--- DATA SECTION ---

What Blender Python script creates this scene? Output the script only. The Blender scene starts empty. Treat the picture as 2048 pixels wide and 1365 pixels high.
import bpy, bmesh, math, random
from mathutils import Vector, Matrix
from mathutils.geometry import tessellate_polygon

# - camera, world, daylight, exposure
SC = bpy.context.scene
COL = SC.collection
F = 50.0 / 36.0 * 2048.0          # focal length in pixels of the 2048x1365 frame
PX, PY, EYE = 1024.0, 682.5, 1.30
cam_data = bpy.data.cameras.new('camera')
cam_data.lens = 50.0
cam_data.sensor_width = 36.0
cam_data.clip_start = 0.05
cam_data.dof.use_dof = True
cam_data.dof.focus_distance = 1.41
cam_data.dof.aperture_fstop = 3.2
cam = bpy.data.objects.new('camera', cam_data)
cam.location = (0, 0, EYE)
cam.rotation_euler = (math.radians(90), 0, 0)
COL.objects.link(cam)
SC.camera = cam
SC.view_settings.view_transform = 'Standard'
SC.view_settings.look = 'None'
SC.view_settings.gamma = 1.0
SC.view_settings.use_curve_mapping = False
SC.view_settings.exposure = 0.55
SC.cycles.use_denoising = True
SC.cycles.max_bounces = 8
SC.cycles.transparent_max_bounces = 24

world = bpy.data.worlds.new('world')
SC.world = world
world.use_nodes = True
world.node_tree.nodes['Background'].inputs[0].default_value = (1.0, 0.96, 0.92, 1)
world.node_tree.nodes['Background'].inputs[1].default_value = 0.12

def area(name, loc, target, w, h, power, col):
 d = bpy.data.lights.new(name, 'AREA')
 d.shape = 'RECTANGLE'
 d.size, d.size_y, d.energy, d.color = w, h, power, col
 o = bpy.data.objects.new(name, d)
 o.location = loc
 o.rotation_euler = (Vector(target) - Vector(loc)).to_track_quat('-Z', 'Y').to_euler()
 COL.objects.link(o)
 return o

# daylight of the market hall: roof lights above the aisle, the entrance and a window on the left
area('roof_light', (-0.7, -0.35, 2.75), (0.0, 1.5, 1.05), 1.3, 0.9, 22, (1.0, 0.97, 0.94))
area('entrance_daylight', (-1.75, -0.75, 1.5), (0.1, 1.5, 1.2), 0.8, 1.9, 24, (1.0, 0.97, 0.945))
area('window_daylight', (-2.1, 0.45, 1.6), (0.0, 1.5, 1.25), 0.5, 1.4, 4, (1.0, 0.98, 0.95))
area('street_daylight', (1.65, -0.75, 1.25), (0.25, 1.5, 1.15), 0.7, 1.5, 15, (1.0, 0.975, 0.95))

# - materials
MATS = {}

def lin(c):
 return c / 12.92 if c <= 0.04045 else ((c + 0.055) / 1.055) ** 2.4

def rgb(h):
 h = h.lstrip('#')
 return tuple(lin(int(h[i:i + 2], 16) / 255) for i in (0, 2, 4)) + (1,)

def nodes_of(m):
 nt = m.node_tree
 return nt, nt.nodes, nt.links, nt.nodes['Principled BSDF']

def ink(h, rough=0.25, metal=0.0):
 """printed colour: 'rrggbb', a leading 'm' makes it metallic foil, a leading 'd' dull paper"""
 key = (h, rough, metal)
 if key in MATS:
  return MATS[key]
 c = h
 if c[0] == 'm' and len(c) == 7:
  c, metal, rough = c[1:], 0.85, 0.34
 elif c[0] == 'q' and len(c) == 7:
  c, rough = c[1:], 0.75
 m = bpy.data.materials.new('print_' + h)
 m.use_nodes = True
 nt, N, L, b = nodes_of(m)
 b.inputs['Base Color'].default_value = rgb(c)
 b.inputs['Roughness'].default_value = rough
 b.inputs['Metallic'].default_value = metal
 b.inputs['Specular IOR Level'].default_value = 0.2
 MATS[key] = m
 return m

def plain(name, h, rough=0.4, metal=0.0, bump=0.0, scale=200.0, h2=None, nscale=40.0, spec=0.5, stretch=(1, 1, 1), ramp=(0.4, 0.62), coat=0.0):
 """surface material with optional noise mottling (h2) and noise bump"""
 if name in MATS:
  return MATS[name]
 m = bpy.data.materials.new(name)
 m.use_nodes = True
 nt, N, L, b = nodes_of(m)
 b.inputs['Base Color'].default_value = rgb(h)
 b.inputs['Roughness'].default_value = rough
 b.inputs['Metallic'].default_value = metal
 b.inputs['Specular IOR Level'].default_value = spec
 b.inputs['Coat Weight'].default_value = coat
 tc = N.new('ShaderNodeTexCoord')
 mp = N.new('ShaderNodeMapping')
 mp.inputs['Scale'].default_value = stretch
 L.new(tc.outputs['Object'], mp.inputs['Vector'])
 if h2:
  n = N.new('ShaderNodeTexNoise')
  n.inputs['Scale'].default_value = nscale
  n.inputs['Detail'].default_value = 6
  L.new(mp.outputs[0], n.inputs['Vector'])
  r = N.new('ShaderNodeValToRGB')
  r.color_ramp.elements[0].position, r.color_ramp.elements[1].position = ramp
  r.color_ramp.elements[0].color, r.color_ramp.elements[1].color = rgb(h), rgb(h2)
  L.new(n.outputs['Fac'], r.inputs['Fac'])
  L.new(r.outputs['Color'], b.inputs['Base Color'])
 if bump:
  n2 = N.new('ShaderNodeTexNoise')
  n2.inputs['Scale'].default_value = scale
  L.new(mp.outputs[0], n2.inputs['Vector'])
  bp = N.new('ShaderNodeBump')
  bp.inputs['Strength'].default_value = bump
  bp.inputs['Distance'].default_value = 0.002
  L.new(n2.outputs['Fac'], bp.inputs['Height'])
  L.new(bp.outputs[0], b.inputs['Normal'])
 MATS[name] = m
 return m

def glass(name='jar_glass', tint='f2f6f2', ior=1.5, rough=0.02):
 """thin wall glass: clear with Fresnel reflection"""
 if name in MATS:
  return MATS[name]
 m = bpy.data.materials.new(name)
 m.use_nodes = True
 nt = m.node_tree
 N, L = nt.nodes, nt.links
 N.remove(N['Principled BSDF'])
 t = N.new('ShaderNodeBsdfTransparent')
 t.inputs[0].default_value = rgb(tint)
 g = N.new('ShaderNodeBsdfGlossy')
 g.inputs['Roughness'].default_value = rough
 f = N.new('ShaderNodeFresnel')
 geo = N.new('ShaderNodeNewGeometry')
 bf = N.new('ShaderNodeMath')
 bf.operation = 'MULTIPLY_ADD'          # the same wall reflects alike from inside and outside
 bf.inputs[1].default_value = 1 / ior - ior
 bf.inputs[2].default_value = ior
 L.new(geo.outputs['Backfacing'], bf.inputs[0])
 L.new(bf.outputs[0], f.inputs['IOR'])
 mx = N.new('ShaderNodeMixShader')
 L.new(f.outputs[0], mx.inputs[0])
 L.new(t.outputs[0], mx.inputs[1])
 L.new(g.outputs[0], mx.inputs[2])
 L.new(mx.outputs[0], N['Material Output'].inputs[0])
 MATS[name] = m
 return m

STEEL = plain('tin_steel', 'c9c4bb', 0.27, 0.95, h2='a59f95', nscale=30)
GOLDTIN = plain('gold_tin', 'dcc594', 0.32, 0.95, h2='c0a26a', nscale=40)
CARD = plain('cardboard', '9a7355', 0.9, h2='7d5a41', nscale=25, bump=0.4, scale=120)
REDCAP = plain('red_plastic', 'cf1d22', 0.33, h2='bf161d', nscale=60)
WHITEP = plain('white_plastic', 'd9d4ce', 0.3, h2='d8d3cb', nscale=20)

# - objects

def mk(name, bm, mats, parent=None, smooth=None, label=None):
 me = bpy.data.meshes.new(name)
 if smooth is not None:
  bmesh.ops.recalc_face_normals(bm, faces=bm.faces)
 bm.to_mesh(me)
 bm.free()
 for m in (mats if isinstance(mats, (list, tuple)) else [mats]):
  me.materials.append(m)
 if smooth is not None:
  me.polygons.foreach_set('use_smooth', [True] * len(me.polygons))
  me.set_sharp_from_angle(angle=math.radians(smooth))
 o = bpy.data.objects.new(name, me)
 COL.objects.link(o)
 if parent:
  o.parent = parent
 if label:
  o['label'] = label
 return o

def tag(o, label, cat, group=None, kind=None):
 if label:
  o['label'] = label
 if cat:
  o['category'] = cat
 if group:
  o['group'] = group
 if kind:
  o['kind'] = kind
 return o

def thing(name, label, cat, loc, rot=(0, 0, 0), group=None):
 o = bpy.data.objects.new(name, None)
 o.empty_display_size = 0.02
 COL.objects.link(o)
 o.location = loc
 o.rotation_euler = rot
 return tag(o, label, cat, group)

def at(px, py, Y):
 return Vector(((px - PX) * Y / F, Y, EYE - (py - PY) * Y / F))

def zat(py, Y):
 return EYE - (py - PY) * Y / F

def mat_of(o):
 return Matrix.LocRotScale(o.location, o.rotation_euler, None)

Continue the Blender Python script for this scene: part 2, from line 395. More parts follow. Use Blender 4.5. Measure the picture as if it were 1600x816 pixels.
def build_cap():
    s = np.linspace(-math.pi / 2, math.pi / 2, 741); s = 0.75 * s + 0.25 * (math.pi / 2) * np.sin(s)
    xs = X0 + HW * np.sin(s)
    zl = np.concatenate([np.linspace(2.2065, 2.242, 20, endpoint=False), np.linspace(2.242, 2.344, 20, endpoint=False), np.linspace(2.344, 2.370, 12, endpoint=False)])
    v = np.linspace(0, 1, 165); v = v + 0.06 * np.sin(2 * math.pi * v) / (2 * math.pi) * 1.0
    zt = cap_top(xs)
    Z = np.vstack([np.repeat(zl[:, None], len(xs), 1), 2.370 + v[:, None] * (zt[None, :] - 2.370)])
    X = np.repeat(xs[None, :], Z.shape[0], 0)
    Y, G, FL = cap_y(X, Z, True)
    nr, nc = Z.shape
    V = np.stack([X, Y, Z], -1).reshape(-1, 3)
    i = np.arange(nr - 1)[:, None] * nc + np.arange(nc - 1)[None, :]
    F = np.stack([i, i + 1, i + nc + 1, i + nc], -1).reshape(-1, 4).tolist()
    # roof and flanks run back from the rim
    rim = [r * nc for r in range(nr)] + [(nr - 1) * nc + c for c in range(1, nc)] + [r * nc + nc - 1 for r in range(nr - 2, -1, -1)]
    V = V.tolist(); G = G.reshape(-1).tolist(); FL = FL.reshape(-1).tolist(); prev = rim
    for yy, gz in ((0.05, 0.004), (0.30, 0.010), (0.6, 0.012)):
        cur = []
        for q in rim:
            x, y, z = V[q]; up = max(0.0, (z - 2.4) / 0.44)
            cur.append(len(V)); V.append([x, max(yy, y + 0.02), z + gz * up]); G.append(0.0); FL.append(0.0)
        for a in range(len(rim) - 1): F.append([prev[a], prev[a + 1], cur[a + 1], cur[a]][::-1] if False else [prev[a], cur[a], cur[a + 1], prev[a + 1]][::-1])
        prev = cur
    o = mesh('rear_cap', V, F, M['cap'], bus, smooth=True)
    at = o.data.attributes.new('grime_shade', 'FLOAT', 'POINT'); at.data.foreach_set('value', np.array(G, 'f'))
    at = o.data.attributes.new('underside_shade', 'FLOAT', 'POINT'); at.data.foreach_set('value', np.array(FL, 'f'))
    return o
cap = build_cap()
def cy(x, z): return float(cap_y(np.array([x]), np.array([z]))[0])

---

**PROBLEM TO SOLVE:**
Check the data for the word "tolist" and pull out the lines that have it.

**FINISHED EXERCISE:**
    F = np.stack([i, i + 1, i + nc + 1, i + nc], -1).reshape(-1, 4).tolist()
    V = V.tolist(); G = G.reshape(-1).tolist(); FL = FL.reshape(-1).tolist(); prev = rim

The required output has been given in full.